# Exercise
Reproduce all lines of the listing below in which the word "script" occurs.

# Data extract

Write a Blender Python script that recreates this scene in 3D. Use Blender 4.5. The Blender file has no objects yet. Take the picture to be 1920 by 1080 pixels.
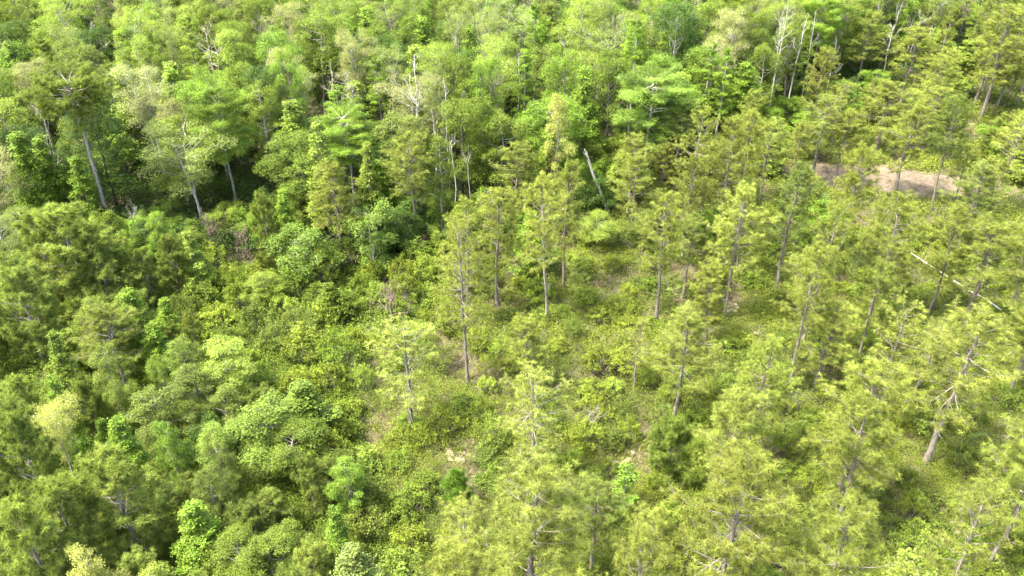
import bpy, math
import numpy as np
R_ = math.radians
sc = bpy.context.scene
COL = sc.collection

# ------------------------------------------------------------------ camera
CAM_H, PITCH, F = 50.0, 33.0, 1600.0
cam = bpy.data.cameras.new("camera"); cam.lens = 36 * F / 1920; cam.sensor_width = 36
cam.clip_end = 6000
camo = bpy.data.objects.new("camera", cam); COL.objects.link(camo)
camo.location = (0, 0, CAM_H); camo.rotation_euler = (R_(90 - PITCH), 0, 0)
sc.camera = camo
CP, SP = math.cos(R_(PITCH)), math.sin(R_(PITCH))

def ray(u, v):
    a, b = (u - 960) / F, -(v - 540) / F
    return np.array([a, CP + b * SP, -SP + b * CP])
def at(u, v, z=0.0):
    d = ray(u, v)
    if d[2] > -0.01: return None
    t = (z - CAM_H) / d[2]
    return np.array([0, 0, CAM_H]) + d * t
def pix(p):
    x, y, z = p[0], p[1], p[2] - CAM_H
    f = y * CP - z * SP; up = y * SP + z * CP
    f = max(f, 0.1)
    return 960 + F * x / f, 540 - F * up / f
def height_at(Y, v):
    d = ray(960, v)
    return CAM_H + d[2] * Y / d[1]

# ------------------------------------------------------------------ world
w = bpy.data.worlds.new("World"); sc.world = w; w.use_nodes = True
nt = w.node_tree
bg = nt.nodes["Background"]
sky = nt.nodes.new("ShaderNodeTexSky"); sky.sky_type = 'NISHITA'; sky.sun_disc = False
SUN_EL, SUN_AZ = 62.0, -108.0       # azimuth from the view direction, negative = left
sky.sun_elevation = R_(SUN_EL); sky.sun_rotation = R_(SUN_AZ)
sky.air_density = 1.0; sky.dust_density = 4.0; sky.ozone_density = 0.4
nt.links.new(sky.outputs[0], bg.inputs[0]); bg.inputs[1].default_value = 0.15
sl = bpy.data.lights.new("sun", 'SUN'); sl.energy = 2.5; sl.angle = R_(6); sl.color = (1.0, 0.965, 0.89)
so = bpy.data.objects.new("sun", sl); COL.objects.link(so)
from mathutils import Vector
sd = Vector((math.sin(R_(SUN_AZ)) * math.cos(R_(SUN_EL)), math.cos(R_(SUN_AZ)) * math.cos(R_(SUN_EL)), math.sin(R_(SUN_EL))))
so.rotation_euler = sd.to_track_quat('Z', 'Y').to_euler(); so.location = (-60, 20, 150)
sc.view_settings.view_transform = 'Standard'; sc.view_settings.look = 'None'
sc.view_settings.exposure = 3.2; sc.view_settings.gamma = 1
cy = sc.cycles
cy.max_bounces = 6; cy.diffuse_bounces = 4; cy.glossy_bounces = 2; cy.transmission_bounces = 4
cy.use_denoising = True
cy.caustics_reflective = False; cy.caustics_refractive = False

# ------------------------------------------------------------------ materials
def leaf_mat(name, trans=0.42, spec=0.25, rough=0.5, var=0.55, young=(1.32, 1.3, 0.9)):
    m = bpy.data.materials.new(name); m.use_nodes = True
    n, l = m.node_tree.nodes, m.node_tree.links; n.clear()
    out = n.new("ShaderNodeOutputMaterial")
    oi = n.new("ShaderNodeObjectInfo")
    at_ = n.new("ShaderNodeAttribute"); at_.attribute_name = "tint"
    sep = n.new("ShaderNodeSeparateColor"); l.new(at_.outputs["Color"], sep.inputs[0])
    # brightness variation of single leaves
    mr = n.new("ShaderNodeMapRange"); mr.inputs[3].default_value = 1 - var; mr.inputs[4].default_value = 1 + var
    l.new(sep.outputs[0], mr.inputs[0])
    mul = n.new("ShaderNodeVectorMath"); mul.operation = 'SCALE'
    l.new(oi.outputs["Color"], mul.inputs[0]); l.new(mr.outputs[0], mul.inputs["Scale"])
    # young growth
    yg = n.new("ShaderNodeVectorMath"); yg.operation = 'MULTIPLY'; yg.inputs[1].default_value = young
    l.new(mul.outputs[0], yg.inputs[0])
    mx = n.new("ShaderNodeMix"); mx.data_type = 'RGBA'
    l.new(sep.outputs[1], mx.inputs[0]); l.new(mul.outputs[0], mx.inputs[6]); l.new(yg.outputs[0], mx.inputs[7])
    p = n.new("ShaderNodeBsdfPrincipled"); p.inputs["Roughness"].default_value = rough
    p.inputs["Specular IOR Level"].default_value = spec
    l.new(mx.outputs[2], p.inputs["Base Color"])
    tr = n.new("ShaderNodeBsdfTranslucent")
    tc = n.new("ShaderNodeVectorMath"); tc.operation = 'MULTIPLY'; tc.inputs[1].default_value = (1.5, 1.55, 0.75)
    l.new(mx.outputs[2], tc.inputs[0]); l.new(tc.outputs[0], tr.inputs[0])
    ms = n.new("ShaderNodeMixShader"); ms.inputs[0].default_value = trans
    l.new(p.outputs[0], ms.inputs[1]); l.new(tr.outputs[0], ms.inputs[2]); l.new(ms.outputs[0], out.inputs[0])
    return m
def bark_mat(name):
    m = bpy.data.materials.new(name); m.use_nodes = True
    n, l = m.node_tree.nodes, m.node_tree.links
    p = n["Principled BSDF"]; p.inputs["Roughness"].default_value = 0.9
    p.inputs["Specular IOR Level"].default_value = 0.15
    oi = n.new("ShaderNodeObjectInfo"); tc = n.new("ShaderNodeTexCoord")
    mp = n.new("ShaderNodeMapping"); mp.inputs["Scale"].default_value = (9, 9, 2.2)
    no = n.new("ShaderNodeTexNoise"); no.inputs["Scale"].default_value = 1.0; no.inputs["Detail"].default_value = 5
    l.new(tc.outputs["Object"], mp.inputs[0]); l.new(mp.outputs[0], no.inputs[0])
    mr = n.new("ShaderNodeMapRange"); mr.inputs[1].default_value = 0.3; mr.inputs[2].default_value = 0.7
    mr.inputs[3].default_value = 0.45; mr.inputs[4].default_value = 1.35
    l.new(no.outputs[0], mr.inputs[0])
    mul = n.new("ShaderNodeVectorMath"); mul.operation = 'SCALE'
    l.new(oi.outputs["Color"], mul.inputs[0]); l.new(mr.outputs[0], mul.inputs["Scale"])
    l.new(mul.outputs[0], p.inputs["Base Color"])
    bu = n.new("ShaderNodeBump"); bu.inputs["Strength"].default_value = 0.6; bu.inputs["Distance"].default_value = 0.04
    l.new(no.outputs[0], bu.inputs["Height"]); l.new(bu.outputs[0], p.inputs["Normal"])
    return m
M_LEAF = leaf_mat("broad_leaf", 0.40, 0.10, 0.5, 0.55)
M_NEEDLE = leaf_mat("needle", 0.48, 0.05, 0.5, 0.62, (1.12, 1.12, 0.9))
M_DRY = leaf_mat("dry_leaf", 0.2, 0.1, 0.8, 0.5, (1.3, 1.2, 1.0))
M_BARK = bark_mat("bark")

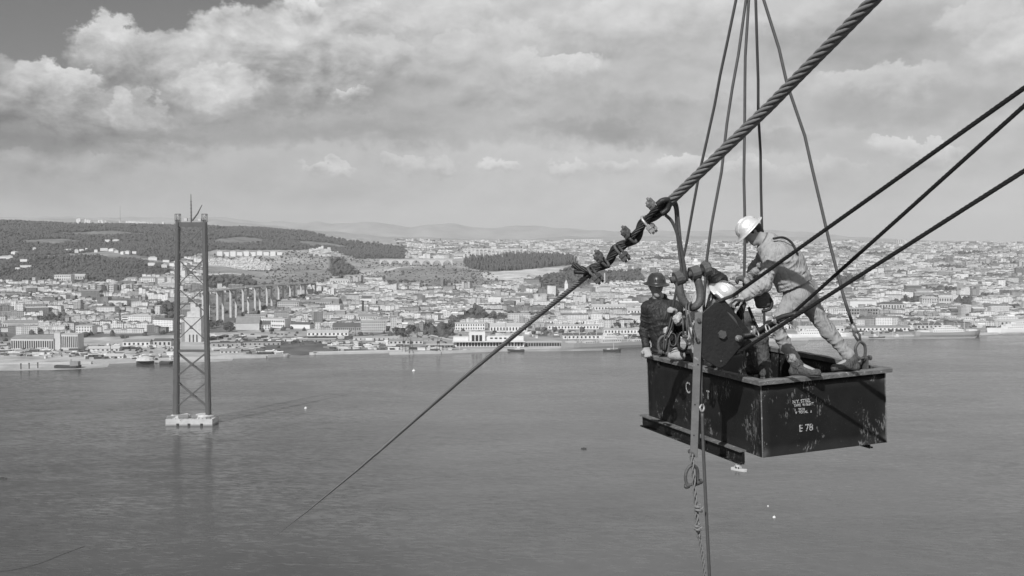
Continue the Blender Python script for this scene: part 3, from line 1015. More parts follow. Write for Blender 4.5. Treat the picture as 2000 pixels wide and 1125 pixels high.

# Full output
Write a Blender Python script that recreates this scene in 3D. Use Blender 4.5. The Blender file has no objects yet. Take the picture to be 1920 by 1080 pixels.
Continue the Blender Python script for this scene: part 3, from line 1015. More parts follow. Write for Blender 4.5. Treat the picture as 2000 pixels wide and 1125 pixels high.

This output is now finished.